桜町天皇は、大変聡明な方で、後陽成院、後水尾院、霊元院の御三方が、幕府創設以来、朝廷を必死の思いで守り続けられた御志を、青年天皇として堅く御心に期して皇位にあられた方であった。
天皇は、御父君・中御門院と御死別なされて四年後、御年二十一歳の折、元文五年(一七四〇)に、朝廷においてそれまで二百八十年来、やむなく廃絶せられていた「新嘗祭」を、青年天皇の御意志に立って断乎、復活せられたのである。
ちなみに、二代前の東山天皇は、霊元院の院政のもとで、これまた久しく中絶されたままになっていた「立太子礼」と「大嘗祭―天皇即位後に、最初の新殻を天照大神をはじめ諸祖神に供え、同時に天皇も召しあがるという天皇御親祭をいう――」を復活せられ、
江戸時代の天皇がたが長期的視点をおふまえになられて、古来からの諸儀式の復活に御心を労せられたことは、思想史上から見ても重要な意義をもつ御努力であったと思う。

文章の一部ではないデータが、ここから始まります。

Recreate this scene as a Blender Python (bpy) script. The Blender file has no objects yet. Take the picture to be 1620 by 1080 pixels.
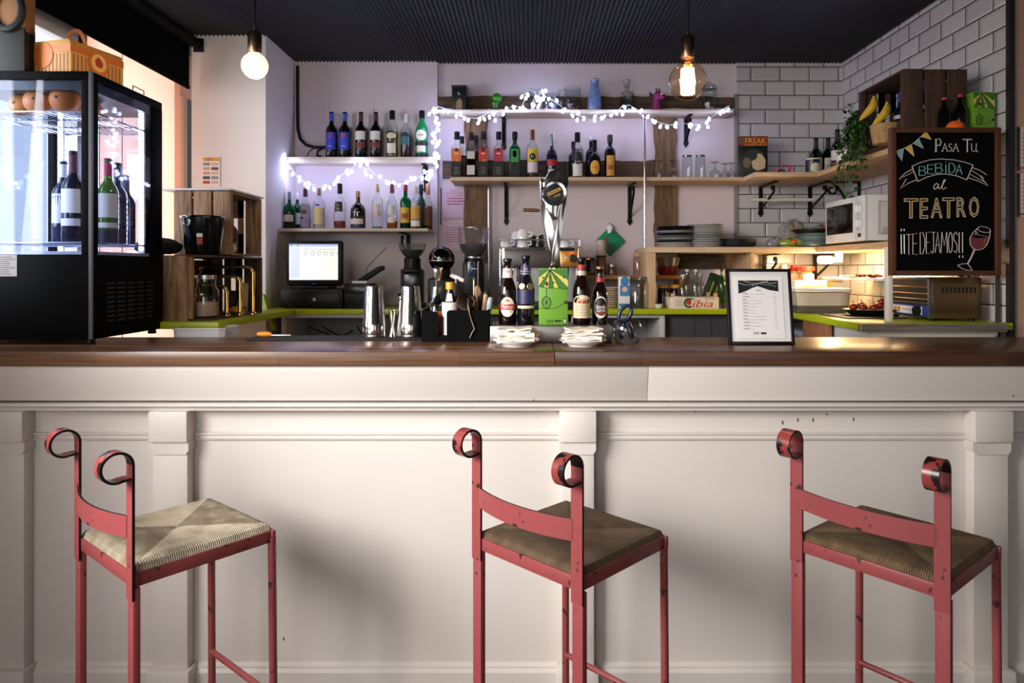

つぎの桃園天皇(御年七歳で即位)も御父君に劣らず大変聡明な方であられたが、この御代になると、ようやく国内のあちこちに、幕府の専横に対する批判があらわれ、わが国の大義名分を明らかにしようとする動きが改めて拾頭しはじめた。天皇の御年十八歳の宝暦八年(一七五八)、竹内式部らの「宝暦事件」が起きたのも、その一つの現われであった。
この事件は、京都の朝廷の尊皇論者が、江戸幕府によって処罰された最初の事件であった。
明和三年(一七六六)に「明和事件」が起き、勤皇学者の山県大弐・藤井右門らを、幕府に対する謀叛人として処刑してしまい、また、さきの竹内式部にも、それに関係しているとして八丈島に流罪に処した〔竹内式部は、護送の途中、三宅島で病死〕。とにかく幕府の方針は、尊皇学者を根こそぎに退治することにあったようである。